SLOWDIVE and LOW at the Danforth Music Hall, Tuesday, October 28. Rating: NNNNN
Confession: I went to see Low, who I like more than Slowdive, at least on paper. And, predictably, the slowcore three-piece from Minnesota were measured and deliberate and snoozy and beautiful. Then shoegaze slack-gods Slowdive skulked onstage, for the first Toronto show in 20 years. And they ruled.

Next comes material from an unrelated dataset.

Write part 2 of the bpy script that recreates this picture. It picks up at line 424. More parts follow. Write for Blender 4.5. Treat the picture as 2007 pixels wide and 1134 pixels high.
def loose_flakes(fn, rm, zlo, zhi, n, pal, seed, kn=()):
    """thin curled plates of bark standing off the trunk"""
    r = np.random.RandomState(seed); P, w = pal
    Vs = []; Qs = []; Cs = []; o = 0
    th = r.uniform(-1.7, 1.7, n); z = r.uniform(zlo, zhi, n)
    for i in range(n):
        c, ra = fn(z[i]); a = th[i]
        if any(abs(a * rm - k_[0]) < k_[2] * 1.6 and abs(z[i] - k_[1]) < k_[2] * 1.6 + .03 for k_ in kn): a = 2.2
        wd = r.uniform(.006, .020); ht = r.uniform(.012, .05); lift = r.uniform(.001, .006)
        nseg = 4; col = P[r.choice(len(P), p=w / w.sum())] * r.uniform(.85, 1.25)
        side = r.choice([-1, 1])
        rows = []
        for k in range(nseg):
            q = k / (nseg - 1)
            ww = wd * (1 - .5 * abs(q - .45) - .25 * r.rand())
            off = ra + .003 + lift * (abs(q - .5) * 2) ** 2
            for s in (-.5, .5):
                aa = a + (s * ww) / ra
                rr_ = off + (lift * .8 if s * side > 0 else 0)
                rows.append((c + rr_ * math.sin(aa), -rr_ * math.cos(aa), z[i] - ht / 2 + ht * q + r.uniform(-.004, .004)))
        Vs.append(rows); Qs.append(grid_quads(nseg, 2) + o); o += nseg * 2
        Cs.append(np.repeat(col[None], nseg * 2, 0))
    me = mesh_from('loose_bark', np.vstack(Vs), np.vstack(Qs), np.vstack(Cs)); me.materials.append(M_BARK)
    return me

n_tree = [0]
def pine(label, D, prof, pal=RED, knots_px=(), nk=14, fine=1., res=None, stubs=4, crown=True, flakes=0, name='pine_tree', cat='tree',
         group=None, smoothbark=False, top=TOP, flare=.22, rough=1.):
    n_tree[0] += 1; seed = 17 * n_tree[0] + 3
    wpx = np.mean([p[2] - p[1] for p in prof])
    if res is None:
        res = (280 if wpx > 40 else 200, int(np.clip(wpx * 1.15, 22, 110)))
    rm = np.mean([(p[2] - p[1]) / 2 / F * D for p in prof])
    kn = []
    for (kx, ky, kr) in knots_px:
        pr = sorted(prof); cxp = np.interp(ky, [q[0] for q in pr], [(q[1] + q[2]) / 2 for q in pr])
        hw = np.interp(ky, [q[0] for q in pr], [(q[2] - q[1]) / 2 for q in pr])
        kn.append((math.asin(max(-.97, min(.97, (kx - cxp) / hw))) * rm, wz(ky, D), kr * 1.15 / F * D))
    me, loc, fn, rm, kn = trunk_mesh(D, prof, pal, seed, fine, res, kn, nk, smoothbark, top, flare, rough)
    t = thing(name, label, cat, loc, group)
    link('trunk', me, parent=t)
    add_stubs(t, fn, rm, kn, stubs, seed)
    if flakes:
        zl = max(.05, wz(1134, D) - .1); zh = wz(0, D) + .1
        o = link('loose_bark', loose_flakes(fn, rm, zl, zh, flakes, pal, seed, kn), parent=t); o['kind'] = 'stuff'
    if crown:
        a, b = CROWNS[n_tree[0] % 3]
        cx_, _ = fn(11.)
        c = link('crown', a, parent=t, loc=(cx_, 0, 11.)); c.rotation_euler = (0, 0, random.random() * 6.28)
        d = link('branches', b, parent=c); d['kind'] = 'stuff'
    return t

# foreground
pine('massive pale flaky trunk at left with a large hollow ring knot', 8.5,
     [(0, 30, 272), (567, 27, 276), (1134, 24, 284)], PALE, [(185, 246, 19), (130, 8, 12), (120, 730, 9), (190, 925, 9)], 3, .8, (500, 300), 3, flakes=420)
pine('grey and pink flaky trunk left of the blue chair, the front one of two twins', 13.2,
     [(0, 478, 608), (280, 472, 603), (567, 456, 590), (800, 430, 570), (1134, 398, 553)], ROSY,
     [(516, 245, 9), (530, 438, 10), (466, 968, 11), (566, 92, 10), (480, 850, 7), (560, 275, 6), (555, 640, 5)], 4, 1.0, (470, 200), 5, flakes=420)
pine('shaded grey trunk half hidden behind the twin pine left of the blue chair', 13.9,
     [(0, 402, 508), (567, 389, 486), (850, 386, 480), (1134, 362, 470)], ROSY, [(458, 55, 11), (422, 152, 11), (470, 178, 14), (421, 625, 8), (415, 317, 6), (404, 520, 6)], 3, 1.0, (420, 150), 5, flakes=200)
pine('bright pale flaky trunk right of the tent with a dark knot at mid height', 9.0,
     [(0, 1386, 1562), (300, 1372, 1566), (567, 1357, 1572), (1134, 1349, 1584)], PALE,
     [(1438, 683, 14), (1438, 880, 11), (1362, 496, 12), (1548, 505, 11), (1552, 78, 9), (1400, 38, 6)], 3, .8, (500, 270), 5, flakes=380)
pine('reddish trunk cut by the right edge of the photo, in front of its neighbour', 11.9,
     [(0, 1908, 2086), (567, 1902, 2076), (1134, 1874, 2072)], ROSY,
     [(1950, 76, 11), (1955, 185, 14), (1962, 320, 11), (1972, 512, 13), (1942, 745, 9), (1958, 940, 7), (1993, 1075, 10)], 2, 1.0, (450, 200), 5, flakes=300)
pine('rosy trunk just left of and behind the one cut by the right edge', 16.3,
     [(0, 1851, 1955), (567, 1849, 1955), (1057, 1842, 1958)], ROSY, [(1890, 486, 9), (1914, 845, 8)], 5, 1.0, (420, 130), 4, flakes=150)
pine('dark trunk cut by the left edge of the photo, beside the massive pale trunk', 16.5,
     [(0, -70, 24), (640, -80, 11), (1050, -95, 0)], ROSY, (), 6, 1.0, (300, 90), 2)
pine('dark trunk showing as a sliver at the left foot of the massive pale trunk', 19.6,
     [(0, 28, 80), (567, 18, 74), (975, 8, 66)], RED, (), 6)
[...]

They played in front of a dozen-or-so canted projection screens – the visuals perfectly heightening the band’s dreamy sonic swirling – turning the concert into a full-on experience. (Closing your eyes, the kaleidoscopic graphics and pulsing strobes produced an effect similar to what happens when you rub your palms into your eyes when they’re shut.) Unlike contemporaries My Bloody Valentine, seeing Slowdive live never felt like an assault. The songs never rattled your bones, but that just allowed them to play better between the ears. The five-piece played Catch The Breeze and Machine Gun and closed with their cover of Syd Barrett’s Golden Hair – carrying the crowd away on their swelling eddies of fuzz and noise.
Then they encored with Albatross and 40 Days, and even those of us way too young to have waited two decades felt like it was worth the delay.